When you don’t have to worry about hard times, you can spend all your time
enjoying the good times. There’s plenty of office politics, of course, and the
stress that comes with it, but the people in the Department of Nice are
secure in their positions. They know the check will be deposited every two
weeks into their account. They know their job will always be there. They know
that no matter what happens out there in the world, everything will be fine on
campus.
The director of the Department of Nice was
a pleasant fellow, described to me by his subordinates as a visionary. He
presented me with his card, which had two lines of letters indicating his
credentials. Other than Ph.D., I had no idea what the letter combinations
meant. Similarly, I could not figure why he was considered a visionary. Maybe
he described to his subordinates the world outside the campus. Maybe he told
them of his plans for expanding the Department of Nice. Maybe visionary
just means really nice.
The other thing about the director
that stood out to me as that he was very aware that I had no reason to be there
and we had no reason to meet. It was all ceremonial. Everyone else carried on
as if it mattered, but the director was the exception. Maybe that’s why they
see him as a visionary. He’s the one guy who knows there is no real purpose to
the Department of Nice other than to perpetuate the Department of Nice. Maybe
they admire him because he visionaried his way to a position where he
could afford a Mercedes.
The reason the managerial class is in
revolt since last November is not that they hate Trump or the people who
voted for him, at least not in a specific way. It’s that we are alien to them.
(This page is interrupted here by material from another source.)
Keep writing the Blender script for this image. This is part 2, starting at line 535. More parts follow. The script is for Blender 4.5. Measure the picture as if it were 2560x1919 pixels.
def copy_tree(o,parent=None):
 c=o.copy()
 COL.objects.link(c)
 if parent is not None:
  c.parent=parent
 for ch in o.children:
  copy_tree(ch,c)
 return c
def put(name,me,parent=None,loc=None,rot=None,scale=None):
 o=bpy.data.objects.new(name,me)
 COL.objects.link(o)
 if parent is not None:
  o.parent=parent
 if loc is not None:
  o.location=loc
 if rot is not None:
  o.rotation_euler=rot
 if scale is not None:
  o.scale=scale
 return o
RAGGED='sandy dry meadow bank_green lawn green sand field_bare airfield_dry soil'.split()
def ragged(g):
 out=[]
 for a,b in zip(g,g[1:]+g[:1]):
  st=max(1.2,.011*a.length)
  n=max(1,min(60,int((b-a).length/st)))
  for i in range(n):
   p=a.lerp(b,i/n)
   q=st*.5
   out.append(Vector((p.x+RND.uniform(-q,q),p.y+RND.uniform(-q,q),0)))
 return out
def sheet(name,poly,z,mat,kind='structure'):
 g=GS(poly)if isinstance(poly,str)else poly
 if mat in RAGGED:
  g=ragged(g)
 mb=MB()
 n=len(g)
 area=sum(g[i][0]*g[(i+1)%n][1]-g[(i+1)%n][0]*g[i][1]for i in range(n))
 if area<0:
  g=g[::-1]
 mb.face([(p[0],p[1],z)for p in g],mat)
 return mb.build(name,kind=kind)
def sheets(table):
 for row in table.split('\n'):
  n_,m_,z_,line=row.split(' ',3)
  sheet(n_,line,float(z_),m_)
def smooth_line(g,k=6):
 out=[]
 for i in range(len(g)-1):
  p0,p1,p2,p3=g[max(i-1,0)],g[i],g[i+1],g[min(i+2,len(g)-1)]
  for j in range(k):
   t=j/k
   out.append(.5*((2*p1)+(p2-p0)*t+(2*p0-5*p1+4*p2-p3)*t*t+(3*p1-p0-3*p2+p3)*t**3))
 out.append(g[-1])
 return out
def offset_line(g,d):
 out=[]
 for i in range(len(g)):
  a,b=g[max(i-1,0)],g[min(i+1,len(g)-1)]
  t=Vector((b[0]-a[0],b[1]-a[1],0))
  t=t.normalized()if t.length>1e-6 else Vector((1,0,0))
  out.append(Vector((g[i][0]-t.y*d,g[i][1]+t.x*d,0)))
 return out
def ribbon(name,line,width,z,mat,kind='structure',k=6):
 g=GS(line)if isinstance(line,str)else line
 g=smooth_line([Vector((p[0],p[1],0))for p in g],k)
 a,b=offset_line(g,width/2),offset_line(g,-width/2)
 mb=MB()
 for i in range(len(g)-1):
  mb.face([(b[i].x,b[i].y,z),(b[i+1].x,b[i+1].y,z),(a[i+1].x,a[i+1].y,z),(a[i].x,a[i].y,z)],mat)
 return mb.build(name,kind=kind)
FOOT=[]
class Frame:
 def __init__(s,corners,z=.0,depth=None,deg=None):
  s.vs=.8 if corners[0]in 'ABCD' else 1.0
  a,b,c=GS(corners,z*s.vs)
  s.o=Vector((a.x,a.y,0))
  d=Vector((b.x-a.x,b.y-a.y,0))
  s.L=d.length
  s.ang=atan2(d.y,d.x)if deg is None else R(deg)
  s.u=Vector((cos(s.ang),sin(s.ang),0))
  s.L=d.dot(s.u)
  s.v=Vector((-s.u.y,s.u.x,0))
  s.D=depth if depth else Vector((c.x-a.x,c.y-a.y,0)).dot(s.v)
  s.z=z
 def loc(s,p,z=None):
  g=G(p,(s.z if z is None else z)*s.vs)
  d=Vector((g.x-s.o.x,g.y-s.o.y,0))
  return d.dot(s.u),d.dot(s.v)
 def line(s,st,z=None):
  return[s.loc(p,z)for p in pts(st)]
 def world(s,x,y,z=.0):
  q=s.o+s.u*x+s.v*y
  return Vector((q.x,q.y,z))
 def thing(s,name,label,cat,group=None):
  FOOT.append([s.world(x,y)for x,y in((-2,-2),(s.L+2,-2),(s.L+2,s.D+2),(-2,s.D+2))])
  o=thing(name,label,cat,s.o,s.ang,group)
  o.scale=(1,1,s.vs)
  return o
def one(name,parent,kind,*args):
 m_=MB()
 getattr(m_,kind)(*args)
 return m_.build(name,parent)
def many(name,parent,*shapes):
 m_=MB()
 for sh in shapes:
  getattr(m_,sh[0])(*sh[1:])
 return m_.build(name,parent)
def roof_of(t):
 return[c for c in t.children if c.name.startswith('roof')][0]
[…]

The people on campus live different lives than the rest of us. They are vaguely
aware of the world of the Dirt People, but they no longer feel what we feel.
They have no fear of failure. They no longer feel angst. They no longer worry
about the ground under their feet. Unlike the bulk of America, the people in
the Department of Nice, know what tomorrow brings. In their world, everyone is
nice.
Coming home, I saw a cop I
know checking out a now familiar set of bums. The bums were dumped in
our slice of heaven by someone, maybe the city, maybe the state, I don’t know.
They just turned up the other day. They spend their days camped out by the Food
Lion or wandering the streets making a nuisance of themselves. For some
reason, I began to think of what it must have been like for Alaric and the
Goths to burst through the Porta Salaria and
see the Eternal City for the first time. I bet it was nice.